Low wage growth resulting from poor labor productivity carries political risks (Alesina et al., Reference Alesina, Özler, Roubini and Swagel1996; Brückner and Gradstein, Reference Brückner and Gradstein2015). What can a government do to mitigate this risk? It can try to break the connection between real wage growth and labor productivity growth. The obvious way to do this is to reduce the contribution paid by employers since this decreases the costs of production. A reduction in the contribution rate allows firms to increase wages above productivity growth without causing additional inflationary pressure. The implication of this government measure is an immediate and higher real wage growth, which may entail political benefits.

To see the accurate impact of the reduction of employers' social contribution rate on the real wage growth one must start from the definition of the labor share of income. The labor share (λ) is defined as the proportion of total labor cost to GDP, and can be written as:

(12)$$\;\;\lambda ( t ) = \displaystyle{{Total\;labor\;cost} \over {GDP}} = \displaystyle{{N_W( t ) \bar{W}( t ) ( {1 + \tau_1( t ) } ) } \over {N_W( t ) y( t ) P( t ) }}$$

where $\bar{W}$ is the nominal wage, y is the real GDP per workers, τ ₁ is the contribution rate paid by employers, P is the price level.

The dynamics of real wages $( {\bar{W}/P} )$ can be obtained by taking logs and derivatives of equation (12) with respect to time.

(13)$$\displaystyle{{d( {\bar{W}/P} ) /dt} \over {\bar{W}/P}} = \displaystyle{{dy/dt} \over y} + \displaystyle{{d\lambda /dt} \over \lambda }-\displaystyle{{d\tau _1/dt} \over {1 + \tau _1}}$$

According to equation (13) the growth rate of real wages is equal to the growth rate of labor productivity ([dy/dt/]/y) if the labor share and the employer's contribution rate are unchanged.

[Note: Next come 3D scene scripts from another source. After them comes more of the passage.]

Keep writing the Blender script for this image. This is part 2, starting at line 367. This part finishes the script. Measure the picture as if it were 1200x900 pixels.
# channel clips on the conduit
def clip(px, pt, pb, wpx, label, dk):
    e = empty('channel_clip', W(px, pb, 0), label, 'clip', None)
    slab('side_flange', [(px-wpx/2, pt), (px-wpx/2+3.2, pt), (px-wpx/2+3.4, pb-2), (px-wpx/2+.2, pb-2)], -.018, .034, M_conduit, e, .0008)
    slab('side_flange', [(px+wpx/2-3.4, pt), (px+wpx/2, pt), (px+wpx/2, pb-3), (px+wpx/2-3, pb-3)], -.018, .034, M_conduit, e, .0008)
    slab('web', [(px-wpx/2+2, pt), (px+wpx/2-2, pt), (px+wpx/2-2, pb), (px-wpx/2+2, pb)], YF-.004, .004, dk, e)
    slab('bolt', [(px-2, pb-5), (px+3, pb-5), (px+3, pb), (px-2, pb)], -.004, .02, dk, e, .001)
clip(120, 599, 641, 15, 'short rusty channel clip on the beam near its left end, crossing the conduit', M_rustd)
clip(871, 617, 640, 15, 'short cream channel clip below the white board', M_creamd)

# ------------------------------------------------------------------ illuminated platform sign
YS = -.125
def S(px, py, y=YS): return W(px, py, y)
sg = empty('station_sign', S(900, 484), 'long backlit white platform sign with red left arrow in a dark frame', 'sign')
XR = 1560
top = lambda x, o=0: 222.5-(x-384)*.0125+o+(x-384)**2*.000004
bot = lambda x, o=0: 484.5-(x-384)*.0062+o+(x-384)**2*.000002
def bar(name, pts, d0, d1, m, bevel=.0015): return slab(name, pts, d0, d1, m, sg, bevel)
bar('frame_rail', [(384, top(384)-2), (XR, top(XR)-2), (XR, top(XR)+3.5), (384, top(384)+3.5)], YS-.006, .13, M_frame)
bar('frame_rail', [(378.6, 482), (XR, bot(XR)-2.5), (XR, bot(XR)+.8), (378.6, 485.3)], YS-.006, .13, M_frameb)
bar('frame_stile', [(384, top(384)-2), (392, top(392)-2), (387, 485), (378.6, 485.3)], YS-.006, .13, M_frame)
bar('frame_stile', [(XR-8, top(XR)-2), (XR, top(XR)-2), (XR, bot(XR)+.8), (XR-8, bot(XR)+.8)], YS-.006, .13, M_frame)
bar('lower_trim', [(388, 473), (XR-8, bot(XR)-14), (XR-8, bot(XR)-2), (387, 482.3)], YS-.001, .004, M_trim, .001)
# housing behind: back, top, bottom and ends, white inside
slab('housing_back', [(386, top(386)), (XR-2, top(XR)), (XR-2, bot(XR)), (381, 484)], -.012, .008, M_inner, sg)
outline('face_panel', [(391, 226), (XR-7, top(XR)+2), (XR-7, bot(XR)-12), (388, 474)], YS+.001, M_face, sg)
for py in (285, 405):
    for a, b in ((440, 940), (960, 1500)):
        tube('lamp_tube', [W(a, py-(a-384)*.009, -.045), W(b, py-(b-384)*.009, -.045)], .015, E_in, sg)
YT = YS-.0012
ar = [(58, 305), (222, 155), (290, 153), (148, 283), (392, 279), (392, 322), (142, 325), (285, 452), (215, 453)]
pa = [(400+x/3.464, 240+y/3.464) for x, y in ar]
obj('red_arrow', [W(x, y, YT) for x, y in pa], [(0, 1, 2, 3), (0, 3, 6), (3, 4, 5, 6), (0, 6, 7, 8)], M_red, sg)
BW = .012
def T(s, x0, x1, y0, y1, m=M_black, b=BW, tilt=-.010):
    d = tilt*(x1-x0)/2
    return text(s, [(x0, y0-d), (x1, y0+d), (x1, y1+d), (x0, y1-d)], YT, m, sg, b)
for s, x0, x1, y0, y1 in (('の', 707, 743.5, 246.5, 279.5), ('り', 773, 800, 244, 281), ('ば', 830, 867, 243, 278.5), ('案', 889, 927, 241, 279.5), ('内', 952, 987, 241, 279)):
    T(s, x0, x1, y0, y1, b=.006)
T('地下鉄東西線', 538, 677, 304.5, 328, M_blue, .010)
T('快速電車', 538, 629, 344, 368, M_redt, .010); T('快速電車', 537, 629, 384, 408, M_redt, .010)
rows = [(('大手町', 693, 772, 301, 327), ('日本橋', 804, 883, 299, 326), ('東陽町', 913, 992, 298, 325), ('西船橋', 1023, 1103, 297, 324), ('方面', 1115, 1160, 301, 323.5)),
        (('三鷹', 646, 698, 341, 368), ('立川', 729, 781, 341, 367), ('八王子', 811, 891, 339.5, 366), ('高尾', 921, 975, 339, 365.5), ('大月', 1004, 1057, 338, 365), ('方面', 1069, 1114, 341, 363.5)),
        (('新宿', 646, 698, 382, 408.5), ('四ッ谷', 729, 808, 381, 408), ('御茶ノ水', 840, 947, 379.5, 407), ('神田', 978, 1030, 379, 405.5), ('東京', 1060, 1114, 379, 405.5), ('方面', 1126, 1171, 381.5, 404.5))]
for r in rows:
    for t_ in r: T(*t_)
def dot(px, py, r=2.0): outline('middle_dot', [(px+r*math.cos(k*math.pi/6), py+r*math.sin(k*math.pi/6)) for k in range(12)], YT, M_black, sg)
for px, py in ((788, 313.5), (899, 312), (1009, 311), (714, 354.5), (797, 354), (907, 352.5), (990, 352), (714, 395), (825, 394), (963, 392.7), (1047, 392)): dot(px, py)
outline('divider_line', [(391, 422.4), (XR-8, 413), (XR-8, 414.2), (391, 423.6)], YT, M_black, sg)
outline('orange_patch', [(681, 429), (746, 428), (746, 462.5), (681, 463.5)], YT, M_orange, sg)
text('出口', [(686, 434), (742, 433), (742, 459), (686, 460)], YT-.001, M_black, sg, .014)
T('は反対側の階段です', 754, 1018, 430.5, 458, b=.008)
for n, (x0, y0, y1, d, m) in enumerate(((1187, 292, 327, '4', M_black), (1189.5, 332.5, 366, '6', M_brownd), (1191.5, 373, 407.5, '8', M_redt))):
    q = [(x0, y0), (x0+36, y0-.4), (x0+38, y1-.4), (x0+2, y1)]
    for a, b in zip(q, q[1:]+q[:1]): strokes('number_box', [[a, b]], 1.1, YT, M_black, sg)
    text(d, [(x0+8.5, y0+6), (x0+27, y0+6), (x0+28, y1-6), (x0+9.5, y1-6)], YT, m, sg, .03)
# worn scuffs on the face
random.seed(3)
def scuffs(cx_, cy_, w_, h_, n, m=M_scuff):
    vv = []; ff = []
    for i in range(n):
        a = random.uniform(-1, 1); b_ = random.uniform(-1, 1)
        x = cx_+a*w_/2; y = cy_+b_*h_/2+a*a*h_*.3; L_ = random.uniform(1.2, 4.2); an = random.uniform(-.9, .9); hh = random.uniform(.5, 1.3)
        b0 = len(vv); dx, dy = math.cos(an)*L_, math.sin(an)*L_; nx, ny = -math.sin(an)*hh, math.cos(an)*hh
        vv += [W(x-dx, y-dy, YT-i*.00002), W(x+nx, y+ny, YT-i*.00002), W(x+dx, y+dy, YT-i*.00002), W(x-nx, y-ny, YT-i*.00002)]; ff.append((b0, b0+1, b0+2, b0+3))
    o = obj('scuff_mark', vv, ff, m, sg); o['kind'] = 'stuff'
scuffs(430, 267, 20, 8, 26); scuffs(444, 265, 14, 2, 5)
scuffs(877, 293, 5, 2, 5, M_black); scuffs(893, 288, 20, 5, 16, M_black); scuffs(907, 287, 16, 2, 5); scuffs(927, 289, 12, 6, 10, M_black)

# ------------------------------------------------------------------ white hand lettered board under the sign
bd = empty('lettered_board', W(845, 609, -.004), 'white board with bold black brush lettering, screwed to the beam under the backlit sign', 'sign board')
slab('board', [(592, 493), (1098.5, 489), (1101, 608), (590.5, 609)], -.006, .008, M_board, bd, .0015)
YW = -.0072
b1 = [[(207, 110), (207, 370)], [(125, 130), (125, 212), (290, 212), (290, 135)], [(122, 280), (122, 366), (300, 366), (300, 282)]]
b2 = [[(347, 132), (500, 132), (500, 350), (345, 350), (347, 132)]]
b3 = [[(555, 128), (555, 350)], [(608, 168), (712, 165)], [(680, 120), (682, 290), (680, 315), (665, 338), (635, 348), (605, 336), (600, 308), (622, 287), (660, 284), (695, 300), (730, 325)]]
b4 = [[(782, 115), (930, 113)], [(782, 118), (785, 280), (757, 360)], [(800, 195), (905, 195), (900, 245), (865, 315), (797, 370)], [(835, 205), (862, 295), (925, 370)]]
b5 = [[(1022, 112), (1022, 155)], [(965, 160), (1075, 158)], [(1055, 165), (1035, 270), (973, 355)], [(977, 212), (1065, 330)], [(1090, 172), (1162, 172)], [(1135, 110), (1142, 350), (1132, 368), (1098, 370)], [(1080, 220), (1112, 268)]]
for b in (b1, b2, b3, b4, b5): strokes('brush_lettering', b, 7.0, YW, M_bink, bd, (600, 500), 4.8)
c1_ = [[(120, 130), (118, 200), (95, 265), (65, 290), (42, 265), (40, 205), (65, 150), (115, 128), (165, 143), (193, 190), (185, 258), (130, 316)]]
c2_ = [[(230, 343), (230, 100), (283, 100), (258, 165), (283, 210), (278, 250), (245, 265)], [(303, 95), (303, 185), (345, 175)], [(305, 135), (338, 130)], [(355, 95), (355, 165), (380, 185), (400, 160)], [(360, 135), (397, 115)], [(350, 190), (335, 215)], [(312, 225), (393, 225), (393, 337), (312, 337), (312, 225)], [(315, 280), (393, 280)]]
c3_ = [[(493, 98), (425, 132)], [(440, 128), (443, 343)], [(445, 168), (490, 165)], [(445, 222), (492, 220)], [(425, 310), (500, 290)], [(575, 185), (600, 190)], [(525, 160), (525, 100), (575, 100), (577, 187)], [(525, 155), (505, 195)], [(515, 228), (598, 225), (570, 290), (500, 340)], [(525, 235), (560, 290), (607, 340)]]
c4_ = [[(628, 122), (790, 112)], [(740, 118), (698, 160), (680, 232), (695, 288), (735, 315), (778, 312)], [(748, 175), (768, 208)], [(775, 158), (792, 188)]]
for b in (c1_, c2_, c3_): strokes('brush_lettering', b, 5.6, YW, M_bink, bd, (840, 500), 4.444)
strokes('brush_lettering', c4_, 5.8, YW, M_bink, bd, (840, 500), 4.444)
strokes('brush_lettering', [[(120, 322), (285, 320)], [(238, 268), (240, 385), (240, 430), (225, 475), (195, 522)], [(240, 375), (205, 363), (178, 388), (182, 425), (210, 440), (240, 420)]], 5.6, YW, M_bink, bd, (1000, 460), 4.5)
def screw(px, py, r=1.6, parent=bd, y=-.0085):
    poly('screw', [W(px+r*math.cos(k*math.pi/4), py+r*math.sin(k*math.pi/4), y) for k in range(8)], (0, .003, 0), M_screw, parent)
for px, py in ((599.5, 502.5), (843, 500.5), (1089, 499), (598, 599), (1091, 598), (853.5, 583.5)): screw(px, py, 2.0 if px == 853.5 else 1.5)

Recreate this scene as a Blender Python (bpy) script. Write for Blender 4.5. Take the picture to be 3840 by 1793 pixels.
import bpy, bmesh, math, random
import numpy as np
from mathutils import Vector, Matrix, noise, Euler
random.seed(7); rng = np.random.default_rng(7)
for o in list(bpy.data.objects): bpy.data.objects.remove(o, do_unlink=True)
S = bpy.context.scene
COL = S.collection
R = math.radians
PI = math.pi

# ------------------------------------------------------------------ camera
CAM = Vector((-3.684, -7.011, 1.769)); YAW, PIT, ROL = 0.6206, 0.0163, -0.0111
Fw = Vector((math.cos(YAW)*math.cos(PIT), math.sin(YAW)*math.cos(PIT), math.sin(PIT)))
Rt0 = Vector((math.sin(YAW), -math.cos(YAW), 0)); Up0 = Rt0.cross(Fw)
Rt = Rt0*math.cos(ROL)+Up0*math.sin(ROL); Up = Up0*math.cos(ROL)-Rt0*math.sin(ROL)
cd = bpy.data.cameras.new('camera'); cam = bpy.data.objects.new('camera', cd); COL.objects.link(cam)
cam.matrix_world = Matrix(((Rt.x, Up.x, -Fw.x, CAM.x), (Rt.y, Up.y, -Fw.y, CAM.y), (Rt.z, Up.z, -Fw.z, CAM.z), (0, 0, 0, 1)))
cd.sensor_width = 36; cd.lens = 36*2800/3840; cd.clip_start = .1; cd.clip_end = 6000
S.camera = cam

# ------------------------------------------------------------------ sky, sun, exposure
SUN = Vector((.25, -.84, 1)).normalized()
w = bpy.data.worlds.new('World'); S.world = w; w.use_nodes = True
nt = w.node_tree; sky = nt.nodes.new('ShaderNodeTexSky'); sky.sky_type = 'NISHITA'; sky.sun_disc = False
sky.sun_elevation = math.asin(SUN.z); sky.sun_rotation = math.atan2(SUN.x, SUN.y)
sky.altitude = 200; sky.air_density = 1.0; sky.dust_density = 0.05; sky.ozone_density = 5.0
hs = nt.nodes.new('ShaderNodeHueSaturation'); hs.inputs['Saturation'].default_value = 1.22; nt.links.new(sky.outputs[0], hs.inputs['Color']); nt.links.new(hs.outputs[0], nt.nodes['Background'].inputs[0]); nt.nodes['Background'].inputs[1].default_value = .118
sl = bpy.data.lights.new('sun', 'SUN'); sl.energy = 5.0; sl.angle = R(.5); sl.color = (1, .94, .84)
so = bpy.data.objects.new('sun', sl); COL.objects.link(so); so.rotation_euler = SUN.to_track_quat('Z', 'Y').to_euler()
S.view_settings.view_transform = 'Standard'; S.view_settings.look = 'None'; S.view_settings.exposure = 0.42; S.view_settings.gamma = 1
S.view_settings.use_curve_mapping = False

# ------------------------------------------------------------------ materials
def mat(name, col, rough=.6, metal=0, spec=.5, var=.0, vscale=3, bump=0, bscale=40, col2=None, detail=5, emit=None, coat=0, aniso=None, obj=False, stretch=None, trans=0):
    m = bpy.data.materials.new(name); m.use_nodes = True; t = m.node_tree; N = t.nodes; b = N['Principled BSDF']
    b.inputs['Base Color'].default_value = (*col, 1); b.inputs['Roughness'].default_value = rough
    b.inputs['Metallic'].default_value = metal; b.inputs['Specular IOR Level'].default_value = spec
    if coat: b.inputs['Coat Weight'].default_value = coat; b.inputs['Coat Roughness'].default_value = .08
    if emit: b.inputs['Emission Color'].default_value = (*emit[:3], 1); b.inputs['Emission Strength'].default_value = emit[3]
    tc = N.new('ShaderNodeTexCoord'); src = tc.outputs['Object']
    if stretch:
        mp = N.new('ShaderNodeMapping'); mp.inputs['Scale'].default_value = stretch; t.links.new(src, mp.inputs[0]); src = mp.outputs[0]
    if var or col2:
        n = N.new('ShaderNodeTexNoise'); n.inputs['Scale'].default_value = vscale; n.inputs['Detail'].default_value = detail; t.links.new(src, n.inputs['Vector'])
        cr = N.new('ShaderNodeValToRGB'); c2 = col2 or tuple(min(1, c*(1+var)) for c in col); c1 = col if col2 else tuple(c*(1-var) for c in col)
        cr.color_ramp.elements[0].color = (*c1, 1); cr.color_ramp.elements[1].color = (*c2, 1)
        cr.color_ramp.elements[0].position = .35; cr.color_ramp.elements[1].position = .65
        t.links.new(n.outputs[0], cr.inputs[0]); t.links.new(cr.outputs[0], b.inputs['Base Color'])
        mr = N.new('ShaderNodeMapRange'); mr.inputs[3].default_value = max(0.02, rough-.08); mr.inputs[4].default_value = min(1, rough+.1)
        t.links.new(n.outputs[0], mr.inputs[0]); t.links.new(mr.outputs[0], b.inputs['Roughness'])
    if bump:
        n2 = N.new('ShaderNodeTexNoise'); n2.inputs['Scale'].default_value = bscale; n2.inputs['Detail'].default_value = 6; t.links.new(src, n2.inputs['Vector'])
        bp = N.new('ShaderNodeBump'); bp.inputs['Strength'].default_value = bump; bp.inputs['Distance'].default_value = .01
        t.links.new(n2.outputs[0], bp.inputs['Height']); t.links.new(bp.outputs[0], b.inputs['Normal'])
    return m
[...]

However, if the employers' social contribution rate declines, the real wage growth exceeds the labor productivity growth, as shown by the last term of equation (13). In other words, governments with poor economic performance can preserve the illusion of a well-performing economy by significantly reducing the employers' contribution rate.

This is exactly what happened in Hungary. The labor productivity was only 15% larger in 2022 than in 2010 while real wages grew by 28%. The difference can be mainly attributed to the significant decrease of the employers' contribution rate from 27 to 13%. This fall in the employers' contribution rate increased the real wages by 11% as follows from the last term of equation (13). In other words, with the lack of a reduction of the social contribution rate the real wages would have grown only by 17% instead of 28%. That is, a remarkable fraction (40%) of the real wage growth between 2010 and 2022 in Hungary can be explained by the unprecedented decline in the employers' social contribution rate.

However, such a government action also has its costs since a large reduction in the contribution rate weakens the sustainability of the pension system and makes it necessary to reduce the benefit ratio and raise the retirement age much more than demographic developments would justify. But these austerity measures can be explained to voters as unavoidable ones that had to be taken to respond to the problems caused by the global financial crisis and the aging society.Footnote ⁷ In addition, a special feature of the Hungarian case is that, while the unprecedented decrease in the contribution rate can be traced back to the poor performance of the economy, the growing deficit in the pension fund as a result of the reforms further weakens the economy's growth potential through the crowding-out channel.

All in all, Hungary's past decade provides an excellent example of how governments with poor economic performance can use the pension system to achieve short-term political goals instead of taking the long-term sustainability measures suggested by economic theory.